— Start INFORMATION GIVEN —

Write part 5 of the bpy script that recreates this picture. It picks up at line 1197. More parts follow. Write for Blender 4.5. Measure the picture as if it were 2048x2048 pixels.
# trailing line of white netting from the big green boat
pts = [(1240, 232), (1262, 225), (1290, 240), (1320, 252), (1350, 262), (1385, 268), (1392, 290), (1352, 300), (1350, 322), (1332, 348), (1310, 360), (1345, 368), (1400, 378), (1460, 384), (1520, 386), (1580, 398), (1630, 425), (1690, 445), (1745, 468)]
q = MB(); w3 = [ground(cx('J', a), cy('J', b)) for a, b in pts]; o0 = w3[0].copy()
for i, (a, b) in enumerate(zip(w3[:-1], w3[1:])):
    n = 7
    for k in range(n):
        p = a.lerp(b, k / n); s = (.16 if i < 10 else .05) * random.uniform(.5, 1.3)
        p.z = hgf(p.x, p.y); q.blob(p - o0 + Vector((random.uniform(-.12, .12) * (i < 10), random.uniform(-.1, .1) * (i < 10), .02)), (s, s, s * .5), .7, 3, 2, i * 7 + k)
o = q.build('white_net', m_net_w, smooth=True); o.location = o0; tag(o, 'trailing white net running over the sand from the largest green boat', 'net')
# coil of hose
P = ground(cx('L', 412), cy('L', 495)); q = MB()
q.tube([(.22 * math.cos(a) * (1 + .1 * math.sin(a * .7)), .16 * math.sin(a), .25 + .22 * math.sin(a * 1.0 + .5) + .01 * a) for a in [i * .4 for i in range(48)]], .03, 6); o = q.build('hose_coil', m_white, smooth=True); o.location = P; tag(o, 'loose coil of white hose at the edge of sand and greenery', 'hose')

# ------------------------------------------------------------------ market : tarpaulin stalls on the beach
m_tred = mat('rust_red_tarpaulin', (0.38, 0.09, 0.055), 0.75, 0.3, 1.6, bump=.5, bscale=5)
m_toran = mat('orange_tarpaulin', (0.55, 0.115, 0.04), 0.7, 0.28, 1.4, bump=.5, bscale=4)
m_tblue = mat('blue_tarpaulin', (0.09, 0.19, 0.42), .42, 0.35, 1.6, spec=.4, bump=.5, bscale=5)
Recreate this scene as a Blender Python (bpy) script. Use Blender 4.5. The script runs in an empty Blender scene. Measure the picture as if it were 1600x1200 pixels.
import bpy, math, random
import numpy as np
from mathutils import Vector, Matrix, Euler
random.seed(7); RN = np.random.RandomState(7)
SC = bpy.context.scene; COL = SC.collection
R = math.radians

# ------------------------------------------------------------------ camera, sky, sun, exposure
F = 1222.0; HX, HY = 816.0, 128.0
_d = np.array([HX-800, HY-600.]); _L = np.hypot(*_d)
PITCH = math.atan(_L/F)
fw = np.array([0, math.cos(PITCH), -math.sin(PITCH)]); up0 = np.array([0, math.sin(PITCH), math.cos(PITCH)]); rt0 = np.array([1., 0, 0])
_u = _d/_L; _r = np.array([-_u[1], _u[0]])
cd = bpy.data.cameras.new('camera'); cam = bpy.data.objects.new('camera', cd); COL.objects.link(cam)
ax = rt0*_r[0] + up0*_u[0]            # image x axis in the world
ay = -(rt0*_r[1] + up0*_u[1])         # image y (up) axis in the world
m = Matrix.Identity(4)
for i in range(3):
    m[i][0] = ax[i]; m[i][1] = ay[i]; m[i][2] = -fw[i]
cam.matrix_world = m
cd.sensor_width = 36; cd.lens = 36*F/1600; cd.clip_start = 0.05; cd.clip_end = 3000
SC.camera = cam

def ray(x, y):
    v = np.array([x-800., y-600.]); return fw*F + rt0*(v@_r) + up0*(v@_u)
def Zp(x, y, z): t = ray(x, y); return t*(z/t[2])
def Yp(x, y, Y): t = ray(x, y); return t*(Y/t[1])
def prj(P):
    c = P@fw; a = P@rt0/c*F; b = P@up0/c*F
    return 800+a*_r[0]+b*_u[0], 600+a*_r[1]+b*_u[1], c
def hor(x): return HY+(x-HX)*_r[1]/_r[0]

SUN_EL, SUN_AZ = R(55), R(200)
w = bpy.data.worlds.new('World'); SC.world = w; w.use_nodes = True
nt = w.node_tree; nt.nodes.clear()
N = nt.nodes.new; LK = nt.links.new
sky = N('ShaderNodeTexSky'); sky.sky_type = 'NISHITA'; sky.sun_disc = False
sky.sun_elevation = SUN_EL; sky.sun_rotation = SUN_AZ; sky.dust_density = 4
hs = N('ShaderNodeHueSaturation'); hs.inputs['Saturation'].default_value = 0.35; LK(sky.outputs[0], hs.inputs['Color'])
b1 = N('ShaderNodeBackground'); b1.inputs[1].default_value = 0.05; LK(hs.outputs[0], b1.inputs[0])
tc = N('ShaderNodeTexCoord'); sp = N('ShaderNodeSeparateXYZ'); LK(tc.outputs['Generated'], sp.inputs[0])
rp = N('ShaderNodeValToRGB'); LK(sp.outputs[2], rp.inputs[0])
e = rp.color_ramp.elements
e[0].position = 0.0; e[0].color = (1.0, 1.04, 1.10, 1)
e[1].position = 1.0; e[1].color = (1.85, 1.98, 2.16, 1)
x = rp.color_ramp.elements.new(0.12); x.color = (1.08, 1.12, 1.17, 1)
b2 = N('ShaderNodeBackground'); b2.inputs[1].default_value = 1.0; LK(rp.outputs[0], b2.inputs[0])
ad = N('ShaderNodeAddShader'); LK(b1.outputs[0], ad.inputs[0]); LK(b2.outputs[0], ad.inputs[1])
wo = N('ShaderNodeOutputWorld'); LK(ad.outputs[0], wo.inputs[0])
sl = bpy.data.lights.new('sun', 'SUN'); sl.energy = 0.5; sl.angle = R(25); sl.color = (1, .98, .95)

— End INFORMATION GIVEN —

(WHAT YOU SHOULD DO): Copy every line above that holds the word "Blender".

(RESULT OF THIS EXERCISE):
Write part 5 of the bpy script that recreates this picture. It picks up at line 1197. More parts follow. Write for Blender 4.5. Measure the picture as if it were 2048x2048 pixels.
Recreate this scene as a Blender Python (bpy) script. Use Blender 4.5. The script runs in an empty Blender scene. Measure the picture as if it were 1600x1200 pixels.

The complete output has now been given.